■ Exercise prompt:
Lines containing the word "pixels" should be extracted in full.

(Rows from a 3D scene dataset)
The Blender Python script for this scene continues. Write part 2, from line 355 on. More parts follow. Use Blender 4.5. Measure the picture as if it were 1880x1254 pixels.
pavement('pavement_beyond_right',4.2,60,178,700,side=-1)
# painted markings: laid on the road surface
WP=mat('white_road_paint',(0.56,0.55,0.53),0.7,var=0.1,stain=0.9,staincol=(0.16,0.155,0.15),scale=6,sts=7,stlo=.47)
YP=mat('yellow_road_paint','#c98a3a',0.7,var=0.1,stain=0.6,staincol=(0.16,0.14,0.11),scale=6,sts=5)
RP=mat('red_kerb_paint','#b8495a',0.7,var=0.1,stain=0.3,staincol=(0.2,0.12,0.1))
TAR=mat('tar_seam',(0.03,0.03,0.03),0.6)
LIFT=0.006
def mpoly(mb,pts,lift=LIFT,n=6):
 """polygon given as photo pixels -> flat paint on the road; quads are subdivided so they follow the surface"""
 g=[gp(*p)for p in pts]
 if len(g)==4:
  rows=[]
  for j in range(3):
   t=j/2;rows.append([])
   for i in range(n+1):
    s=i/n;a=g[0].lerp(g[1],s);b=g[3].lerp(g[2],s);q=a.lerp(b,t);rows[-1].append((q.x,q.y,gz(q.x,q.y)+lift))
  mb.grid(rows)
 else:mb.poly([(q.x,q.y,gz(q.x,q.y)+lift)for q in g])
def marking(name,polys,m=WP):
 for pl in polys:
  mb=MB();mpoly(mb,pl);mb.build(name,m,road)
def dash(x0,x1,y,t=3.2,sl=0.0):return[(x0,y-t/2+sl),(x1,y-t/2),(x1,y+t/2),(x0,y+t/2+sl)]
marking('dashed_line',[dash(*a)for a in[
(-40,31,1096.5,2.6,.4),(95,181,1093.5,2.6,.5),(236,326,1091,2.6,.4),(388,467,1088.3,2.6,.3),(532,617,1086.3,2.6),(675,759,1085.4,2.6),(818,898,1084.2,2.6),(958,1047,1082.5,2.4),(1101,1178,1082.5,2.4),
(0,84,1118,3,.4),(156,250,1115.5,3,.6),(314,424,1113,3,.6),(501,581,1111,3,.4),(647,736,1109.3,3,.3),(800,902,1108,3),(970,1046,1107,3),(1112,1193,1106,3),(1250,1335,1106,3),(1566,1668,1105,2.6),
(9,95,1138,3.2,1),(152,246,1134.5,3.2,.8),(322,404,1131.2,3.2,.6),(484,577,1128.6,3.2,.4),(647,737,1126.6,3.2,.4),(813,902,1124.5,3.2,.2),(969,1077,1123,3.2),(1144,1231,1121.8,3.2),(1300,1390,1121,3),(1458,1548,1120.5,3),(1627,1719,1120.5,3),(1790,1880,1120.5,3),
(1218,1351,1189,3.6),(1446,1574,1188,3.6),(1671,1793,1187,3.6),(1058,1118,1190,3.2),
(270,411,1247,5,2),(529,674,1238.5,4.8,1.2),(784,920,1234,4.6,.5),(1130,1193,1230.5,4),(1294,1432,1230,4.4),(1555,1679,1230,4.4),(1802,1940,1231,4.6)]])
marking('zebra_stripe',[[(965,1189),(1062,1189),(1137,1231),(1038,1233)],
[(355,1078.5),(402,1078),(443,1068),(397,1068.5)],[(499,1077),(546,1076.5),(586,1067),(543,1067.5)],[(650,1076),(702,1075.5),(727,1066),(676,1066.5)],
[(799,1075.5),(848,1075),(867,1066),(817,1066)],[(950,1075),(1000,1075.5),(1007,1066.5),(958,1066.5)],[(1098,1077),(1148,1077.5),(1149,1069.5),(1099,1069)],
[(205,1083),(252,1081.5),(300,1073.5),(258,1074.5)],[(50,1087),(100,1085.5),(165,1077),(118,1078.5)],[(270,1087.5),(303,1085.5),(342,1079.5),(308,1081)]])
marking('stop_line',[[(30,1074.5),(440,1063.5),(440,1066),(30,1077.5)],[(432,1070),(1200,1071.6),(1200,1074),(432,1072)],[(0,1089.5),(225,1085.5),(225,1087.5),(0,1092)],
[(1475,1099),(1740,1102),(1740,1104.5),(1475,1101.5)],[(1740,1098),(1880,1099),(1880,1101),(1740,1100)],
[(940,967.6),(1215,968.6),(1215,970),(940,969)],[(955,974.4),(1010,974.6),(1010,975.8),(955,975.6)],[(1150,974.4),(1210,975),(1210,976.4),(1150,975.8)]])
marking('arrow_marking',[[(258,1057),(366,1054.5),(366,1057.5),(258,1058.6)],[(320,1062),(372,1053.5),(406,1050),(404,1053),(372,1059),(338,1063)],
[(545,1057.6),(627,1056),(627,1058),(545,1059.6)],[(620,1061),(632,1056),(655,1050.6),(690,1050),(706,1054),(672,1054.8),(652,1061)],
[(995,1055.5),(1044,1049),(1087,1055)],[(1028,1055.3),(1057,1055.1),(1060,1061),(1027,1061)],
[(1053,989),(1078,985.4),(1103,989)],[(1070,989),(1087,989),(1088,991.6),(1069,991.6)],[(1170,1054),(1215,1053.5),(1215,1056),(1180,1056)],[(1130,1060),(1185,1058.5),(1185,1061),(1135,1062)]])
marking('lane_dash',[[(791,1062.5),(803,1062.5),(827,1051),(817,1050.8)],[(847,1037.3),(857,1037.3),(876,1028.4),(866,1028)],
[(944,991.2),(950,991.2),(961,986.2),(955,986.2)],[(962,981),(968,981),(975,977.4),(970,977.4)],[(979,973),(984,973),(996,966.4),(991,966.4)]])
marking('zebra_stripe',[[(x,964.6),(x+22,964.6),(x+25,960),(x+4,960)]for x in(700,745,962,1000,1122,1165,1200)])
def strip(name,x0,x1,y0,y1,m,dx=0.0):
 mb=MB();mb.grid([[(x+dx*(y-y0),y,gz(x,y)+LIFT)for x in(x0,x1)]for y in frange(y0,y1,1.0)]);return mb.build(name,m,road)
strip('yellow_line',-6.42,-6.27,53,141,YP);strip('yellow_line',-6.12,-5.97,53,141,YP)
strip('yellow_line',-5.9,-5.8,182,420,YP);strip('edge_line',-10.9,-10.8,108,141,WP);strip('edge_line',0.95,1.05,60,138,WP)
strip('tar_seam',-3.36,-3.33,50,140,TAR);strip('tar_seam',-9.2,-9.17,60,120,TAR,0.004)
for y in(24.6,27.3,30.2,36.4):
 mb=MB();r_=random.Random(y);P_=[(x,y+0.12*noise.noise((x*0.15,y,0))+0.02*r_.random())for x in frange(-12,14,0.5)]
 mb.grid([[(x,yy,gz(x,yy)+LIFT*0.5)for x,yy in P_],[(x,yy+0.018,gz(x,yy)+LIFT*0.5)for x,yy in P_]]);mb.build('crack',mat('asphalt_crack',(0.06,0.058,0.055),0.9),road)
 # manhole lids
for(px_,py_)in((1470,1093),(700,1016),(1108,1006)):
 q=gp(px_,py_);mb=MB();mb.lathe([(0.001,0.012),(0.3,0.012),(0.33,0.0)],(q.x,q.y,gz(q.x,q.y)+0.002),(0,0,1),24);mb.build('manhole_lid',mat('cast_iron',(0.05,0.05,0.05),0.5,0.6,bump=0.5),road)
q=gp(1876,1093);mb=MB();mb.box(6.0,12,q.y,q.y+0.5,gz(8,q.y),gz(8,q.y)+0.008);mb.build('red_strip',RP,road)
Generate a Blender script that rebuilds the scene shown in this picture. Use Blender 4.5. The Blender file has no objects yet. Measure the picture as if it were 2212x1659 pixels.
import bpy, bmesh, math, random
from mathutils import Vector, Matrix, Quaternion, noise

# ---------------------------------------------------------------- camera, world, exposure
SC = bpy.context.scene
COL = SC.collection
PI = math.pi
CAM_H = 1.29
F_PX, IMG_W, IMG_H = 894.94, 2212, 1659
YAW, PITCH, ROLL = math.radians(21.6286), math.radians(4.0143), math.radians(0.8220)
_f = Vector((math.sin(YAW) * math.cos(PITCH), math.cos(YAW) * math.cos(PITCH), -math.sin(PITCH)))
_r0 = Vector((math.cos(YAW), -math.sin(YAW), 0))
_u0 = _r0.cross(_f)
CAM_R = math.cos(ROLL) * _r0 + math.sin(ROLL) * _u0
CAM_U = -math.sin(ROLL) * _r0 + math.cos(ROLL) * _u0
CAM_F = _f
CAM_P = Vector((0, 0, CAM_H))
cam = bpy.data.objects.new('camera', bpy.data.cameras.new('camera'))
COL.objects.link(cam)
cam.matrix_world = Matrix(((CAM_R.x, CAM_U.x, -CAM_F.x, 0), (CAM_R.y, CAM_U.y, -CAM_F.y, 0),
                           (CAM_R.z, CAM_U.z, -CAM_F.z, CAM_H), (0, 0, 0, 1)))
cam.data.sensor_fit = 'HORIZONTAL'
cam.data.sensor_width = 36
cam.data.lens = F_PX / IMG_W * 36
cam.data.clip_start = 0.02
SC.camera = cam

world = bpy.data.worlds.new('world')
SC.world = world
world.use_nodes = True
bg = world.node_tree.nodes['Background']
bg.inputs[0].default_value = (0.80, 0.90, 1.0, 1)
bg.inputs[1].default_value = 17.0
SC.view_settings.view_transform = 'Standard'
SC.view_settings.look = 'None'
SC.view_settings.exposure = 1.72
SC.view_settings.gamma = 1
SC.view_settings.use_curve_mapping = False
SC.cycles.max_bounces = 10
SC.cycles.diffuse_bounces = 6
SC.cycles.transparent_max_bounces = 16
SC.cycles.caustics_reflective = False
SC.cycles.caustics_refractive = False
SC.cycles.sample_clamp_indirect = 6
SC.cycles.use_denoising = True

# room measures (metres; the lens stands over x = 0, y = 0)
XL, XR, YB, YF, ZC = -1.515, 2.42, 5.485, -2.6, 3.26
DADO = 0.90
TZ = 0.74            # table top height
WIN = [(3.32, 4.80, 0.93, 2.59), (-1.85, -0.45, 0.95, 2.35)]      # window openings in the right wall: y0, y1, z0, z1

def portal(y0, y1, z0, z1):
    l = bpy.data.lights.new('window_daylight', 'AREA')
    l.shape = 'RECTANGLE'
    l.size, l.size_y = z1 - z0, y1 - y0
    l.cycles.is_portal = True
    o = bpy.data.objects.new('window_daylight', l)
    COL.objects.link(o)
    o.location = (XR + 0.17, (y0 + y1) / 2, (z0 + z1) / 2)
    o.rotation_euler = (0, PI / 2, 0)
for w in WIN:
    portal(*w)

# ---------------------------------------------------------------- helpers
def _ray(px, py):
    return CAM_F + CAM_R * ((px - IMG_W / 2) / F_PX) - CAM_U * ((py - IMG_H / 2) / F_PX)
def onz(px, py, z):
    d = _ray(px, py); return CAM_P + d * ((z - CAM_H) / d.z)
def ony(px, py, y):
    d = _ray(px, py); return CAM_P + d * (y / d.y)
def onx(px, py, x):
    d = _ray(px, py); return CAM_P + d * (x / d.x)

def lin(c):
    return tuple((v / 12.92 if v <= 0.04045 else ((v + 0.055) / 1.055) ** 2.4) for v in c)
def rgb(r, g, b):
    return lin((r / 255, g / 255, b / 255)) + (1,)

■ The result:
The Blender Python script for this scene continues. Write part 2, from line 355 on. More parts follow. Use Blender 4.5. Measure the picture as if it were 1880x1254 pixels.
 """polygon given as photo pixels -> flat paint on the road; quads are subdivided so they follow the surface"""
Generate a Blender script that rebuilds the scene shown in this picture. Use Blender 4.5. The Blender file has no objects yet. Measure the picture as if it were 2212x1659 pixels.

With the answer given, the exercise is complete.